Pablo VI ha recordado en 1976 durante la audiencia general: “La humildad de la que hablamos ... es una virtud relativa a la verdad fundamental de la relación religiosa, a la realidad esencial de las cosas que pone en primer plano la existencia del Dios personal, omnipotente, omnipresente que se pone ante el hombre. Es la humildad de la Santísima Virgen en el Magnificat que confiere ala creatura el sentido de sí misma en total dependencia de Dios... La lógica del Evangelio se inspira en esta humildad de Cristo, al mismo tiempo Dios y hombre, que es el centro de la Navidad”. San Agustín ha expresado esta enseñanza en modo tan constante y feliz como nadie.

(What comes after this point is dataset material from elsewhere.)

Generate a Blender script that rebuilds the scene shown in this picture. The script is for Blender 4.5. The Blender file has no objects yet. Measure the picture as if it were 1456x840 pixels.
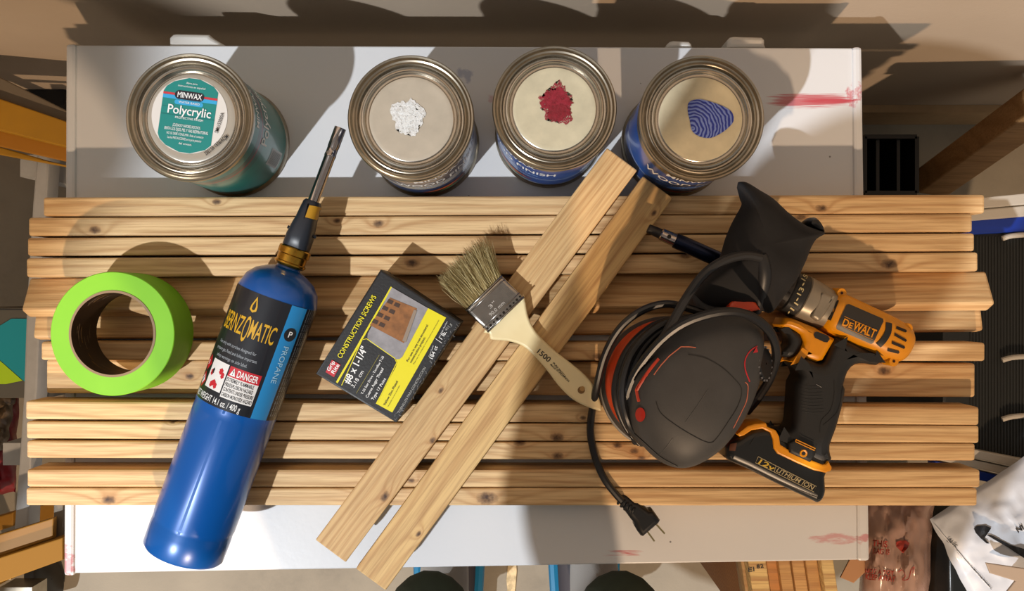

Hace decir a Jesús: “Vine como humilde, vine para enseñar la humildad, vine como maestro de la humildad”; “admirable intercambio”, dice en sus Confesiones, “la vida eterna se nos promete gracias a la humildad del Señor que se ha abajado hasta nuestro orgullo”. El edificio que se puede construir sobre este fundamento, y sólo sobre este fundamento, puede ser descrito con la célebre tríada paulina: fe, esperanza y caridad.
Concluyamos con los hermosos versos de Milosz en su Cántico del conocimiento: “Me dirijo sólo a los espíritus que han reconocido la oración como el primero entre los deberes del hombre. Las virtudes más elevadas, la caridad, la castidad, el sacrificio, la ciencia, el mismo amor al Padre, se acreditarán sólo a los espíritus que, con un movimiento propio, han reconocido la absoluta necesidad de la humillación en la oración”.